Auch auf allgemeingeschichtlichem bzw. kulturgeschichtlichem, sogar auf rechtsgeschichtlichem Gebiet betätigte sich Haltrich. Seine wissenschaftliche Arbeit, von Anfang an von den Brüdern Grimm, Simrock und anderen führenden Volkskundlern anerkannt, fand auch weitere Würdigungen. 1859 wurde er zum Mitglied des Gelehrtenausschusses des Germanischen Nationalmuseums zu Nürnberg ernannt, 1860 zum Ausschußmitglied des Vereins f. Siebenb. Landeskunde. – 24 Jahre war er am Schässburger Gymnasium als Lehrer tätig, die letzten 3 Jahre als dessen Rektor. 1872 wurde er zum Pfarrer der Gemeinde Schaas gewählt. Hier wurde er, erst 64jährig, durch einen Herzschlag aus dem Leben gerissen.

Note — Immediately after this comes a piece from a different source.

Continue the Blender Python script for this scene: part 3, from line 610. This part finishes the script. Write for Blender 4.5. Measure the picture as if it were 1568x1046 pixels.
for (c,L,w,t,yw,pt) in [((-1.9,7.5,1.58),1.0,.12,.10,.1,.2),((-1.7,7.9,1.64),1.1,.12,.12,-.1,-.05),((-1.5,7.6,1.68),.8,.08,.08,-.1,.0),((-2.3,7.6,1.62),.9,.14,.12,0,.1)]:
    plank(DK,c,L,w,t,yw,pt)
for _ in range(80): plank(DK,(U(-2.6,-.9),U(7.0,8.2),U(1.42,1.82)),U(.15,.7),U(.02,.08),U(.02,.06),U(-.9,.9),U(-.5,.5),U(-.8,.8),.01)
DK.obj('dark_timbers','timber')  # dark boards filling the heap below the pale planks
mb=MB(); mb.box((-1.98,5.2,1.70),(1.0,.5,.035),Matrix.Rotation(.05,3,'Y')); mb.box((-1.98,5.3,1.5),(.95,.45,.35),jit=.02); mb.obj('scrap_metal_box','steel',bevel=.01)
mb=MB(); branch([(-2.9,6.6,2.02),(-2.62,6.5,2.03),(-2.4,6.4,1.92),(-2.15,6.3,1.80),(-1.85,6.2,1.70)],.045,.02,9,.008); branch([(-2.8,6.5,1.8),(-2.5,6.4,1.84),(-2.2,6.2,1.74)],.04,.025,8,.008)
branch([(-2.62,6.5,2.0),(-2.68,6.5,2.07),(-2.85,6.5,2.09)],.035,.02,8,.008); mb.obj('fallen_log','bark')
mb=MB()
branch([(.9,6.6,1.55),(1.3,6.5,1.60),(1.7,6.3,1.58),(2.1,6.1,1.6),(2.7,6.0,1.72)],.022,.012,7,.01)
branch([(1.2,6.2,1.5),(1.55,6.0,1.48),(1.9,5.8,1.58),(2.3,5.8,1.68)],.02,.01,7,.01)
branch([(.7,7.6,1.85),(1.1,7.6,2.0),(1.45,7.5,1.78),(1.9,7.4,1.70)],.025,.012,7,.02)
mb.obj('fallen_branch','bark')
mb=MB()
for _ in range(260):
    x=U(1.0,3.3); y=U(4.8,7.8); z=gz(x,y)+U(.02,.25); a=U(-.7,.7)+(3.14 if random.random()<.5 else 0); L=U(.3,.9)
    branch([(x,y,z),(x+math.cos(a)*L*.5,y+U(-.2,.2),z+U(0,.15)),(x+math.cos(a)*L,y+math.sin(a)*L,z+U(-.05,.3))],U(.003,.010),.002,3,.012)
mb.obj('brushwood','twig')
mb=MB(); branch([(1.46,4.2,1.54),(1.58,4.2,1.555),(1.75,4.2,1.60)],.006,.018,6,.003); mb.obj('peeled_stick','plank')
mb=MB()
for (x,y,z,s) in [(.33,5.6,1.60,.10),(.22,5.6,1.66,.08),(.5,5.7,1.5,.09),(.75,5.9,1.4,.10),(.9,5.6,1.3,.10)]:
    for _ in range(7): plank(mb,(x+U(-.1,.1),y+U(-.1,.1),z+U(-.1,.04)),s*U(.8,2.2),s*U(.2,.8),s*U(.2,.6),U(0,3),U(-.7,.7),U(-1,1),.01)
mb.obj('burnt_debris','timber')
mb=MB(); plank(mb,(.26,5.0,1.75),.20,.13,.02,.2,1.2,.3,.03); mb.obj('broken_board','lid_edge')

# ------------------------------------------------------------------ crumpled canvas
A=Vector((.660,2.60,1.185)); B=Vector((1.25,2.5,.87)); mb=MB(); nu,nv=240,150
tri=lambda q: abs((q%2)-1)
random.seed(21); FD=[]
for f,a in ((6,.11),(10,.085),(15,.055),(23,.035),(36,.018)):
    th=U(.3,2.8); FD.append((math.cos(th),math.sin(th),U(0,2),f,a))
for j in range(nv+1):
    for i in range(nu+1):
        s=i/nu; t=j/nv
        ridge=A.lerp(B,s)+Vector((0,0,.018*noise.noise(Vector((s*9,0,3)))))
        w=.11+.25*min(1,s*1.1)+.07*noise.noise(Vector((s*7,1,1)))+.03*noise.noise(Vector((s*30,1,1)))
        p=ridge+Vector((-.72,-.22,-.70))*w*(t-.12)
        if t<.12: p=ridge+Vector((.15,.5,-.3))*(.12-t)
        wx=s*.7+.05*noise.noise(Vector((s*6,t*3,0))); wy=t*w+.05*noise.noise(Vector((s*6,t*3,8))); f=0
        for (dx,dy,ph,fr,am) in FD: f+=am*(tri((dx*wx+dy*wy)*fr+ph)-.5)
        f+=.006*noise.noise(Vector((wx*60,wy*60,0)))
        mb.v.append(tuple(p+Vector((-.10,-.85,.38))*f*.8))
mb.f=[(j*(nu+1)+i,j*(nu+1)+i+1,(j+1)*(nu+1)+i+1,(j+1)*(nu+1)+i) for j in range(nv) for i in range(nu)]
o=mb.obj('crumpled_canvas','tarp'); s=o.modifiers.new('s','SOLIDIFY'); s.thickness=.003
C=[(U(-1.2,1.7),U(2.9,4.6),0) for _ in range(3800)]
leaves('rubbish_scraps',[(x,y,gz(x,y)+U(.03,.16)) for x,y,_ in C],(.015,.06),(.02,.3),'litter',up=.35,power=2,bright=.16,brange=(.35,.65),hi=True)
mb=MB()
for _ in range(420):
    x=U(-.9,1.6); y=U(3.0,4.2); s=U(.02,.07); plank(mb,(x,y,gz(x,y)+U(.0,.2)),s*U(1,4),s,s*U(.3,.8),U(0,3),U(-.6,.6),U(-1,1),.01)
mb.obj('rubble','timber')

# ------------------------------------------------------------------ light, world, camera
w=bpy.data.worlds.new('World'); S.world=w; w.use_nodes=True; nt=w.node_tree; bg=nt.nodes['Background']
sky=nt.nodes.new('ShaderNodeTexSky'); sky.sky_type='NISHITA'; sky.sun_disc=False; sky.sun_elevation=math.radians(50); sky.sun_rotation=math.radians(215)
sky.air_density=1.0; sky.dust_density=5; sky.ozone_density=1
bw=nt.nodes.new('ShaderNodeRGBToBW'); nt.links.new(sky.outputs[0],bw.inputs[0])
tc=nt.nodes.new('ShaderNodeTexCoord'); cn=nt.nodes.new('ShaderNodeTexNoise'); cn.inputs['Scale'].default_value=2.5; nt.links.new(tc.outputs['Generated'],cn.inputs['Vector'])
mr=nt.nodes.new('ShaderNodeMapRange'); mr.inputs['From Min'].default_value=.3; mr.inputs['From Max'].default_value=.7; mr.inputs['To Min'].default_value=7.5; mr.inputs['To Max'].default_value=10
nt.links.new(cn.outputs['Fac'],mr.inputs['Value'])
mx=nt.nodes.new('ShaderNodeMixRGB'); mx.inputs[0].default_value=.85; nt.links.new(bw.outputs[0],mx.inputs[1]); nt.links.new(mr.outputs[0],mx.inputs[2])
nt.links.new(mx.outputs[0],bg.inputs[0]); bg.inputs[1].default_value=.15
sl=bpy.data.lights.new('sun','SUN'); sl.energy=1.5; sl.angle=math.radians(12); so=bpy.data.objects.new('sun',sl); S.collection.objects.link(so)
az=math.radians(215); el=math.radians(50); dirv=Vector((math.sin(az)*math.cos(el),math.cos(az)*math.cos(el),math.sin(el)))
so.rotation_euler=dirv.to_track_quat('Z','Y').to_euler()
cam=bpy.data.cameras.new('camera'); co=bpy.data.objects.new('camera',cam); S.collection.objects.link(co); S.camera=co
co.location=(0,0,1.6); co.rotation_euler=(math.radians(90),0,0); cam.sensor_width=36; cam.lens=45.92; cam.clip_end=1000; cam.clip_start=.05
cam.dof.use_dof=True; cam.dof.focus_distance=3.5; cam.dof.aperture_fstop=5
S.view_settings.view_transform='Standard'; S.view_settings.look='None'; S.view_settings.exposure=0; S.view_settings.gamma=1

Josef Haltrich hat durch seine Arbeiten der sächsischen Volkskunde ihre wissenschaftlichen Grundlagen geschaffen. Die Sprachwissenschaft verdankt ihm wichtige Impulse. Durch seine Volksmärchen aber sicherte er sich einen bleibenden Platz im Herzen seiner Landsleute.